Когда-то, в 70-80 х годах существовала некая каста художников – «калевальцев», ревностных хранителей «своей» темы и не допускавших к ней посторонних: над молодыми и неопытными потешались, чужих не допускали к «котлу» издательских и иных заказов. Гонорары в те времена заслуживали уважения. Государство национальную тему всячески поддерживало. И посему вокруг издательств собирались только именитые мастера или «свои» из ближнего круга. Но и тогда, когда, казалось бы, двери в национальную культуру открыты – изучай и твори, художнику сложно было проникнуть в суть карельских рун, понять всю глубину «калевальских» характеристик. А уж проникнуть в тонкости христианизации карелов, уж поскольку затронута 50-я руна, совсем ни к чему. Проще не замечать.
Существовала догма социализации типажа: этот – мудрец; этот – кузнец; этот – охотник; а эта – злодейка. Всё предельно ясно А вот о душевных тонкостях, да ещё с религиозным оттенком никому и в голову не приходило задуматься. Да что греха таить? Такая тема изначально была непроходная, а художник – честолюбив.
Искусство – живой организм и, если стереотипы мешают продвижению вперед в поисках образов, то многие художники прибегают к стилизации таковых. И весьма успешно. Но это отнюдь не галлен-каллеловская стилизация, где присутствует конкретизация образов. В современной стилизованной «Калевале» мы не найдём конкретики, а будем наслаждаться искусством того или иного мастера, эстетикой книжной иллюстрации или прикладной графики. Питерский художник Ю. Люкшин, москвич М. Верхоланский, петрозаводчанин В. Фомин ушли от «калевальских» стереотипов и создают свои графические и живописные образы «Калевалы», стилизуя их до неузнаваемости.
Бесспорно, «Калевала» по-прежнему привлекает к себе творческую мысль, являясь импульсом к действию, как в научном, так и в культурном пространстве. Вместе с тем на нее нельзя опираться, как на исторический документ. Но то, что «Калевала» даёт возможность пытливо всмотреться в прошлое народа, не руководствуясь некими догмами, а благодаря живому слову предков, запечатлённому уже более полутораста веков и дошедшего до нас, радует и обнадёживает. И, наверное, здесь будут уместны слова Дмитрия Лихачева:
«Культура обладает свойством преодолевать время, соединять прошлое, настоящее, будущее…
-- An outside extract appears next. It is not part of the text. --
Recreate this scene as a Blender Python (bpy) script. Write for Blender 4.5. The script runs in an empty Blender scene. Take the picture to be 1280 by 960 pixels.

В создании культуры участвуют многие поколения людей. Без прошлого – нет будущего, ибо, только оставляя позади себя прошлое, мы движемся вперёд, и те, кто не знает прошлого, не может предвидеть будущего. Одна точка в истории нам всегда известна. Это – настоящее. Чтобы линия нашего движения вперёд была нам известна, надо знать прошлое, надо найти в прошлом вторую точку, которая закрепила бы линию нашего продвижения в будущее». (из записных книжек «Без доказательств»)
Такую точку в прошлом, как мне видится, мы сможем отыскать в народной поэзии, в рунах «Калевалы», но для этого необходимо отойти от стереотипов, взглянуть на уже привычное, казалось бы незыблемое, по-новому.